The death of a loved one can be the most traumatic and emotionally painful experience of your life. Coping during the holidays is a particularly difficult time for dealing with loss. The following suggestions are made to hopefully alleviate some of that pain, to turn a painful experience into a healing experience, and to make the experience meaningful.

  • Allow yourself to be fully present with your emotions and sensations. Even though grief can feel terrible and overwhelming, it is a normal reaction to death, and a healthy part of the healing process. Allow the tears to flow when you feel like crying. During grief, we sometimes experience our loved one through our senses. This can be in the form of hearing our loved ones’ voice, or smelling our loved ones’ scent. Allow yourself to take it all in and be fully present in those moments. It may be helpful to be keep in mind that that pain will be there, and to simply allow yourself the time and space to experience it.
  • Express your feelings. This can be done by journaling your thoughts and feelings about your loved one. Reaching out to a trusted friend and connecting on an emotional level may also be very helpful. Talking to another person who is also grieving can help in share in the experience and help you to feel less alone. Seek professional help from a mental health professional. This can be a valuable opportunity to process your thoughts and feelings in an emotionally safe environment.
  • Keep in mind that it is natural to experience an increase in grief and emotional pain during the holidays and during anniversaries. You may have been feeling better and making progress in your grief path, only to experience a heightened sense of loss during the holidays. Do not let this alarm you and make you feel that you are regressing, that something is “wrong” with you, or that you are not grieving “properly." This is a natural reaction and part of the grief process.
  • Take time out to nourish your soul. Do whatever brings you a sense of peace and you have found in the past to enhance your mental health. This could be taking time out to exercise, enjoy a craft, read, spend time in nature, or meditate. The holiday season can get so busy that we find we do not have time to do what nourishes our souls when we need it the most.
  • Take on a favorite characteristic or action of your loved one. Did your loved one tell jokes or stories during gatherings? Cook or bake? Lead a prayer or recite a poem? You may find comfort in carrying on a favorite aspect of your loved one. If you decide to do so, you may also wish to practice this before the actual event.
  • Although this may be a time when you expect others to support and comfort you, you may find yourself in a position of needing to forgive others. This may include forgiving others for the disappointment you feel that they have not been there for you in a way that you hoped for. Try not to assign meaning to this, such as having it mean how much you think that person cares about you. Death brings up our strongest vulnerabilities and fears, and not everyone will be capable of dealing with your loss and their own feelings about it. In addition, people may have their own wounds related to grief that prevent them from being there for you in a way that you would like. Forgive, try not to take it personally, and spend time with someone who does provide comfort.
  • Allow yourself to experience joy. Remembering your loved one does not mean sacrificing joy when it comes naturally. Allow yourself to laugh. It is not a betrayal to your loved one to experience happiness and joy.

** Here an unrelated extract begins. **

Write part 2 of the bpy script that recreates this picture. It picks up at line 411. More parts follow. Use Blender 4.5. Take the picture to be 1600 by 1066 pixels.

  • Planning is important:
    • Consider how you plan to obtain additional emotional support. If being alone is too painful, invite someone over, or accept an invitation that you might not normally accept.
    • Sometimes people need to be told that it is okay to mention your loved one’s name, or that you especially want them to mention your loved one’s name. Do not be afraid to let others know what you specifically want and need. People mean well, but sometimes need to be told how to respond to you and the loss. Out of fear of saying the “wrong” thing, people sometimes say nothing of your loss, and this can be painful. Let others know and give “permission” if you would like your loved one to be freely mentioned and remembered.
    • Consider how you plan to handle rituals. If you plan to keep a ritual, decide how your loved one’s role will be handled. The role may be shared among family and friends, assigned to a different person, or modified in some meaningful way.
    • Consider making new rituals. The purpose is to create the opportunity for meaningful remembering of the loved one, and to express and experience thoughts and feelings. The new ritual can also be an action, such as planting a tree, or a ceremony, or both. This can be done privately or with family and friends.
    • You may want to create a symbolic remembrance of your loved one. This can be your loved one’s favorite holiday decoration placed in a special location, a new holiday decoration to represent your loved one, an object that belonged to your loved one, favorite music playing, or a burning candle.
    • Consider whether there will be an empty chair. If your family ritual or gathering involved your loved one being seated at a particular chair around the table, you may wish to discuss with the others who will be present what to do with the empty chair. Seeing the empty chair can be a painful physical reminder of our loved one’s absence, and preparing for this can make the experience less painful.
    • Anticipate your limits and do not be afraid to let others know what they are. This may mean telling a host/hostess that you are not making your usual dish or dessert this year. This could also mean informing the host/hostess that you may need to make an early exit, that this exit could be sudden, and that it may need to be done without making your usual round of good-byes.

Remember that your experiences, emotions, and reactions are flowing and changing, just as life is flowing and changing. What might feel right to do this year may be different next year. You can make a mental note of what felt good and what did not feel good based on your individual needs, and this is likely to change year to year. Pick and choose which of these suggestions resonate with you. The grieving process is intensely personal, and there are as many ways to grieve as there are people. The pain you experience is in proportion to the love between you and your loved one. The difference is that the pain will diminish over time, yet the love will forever endure.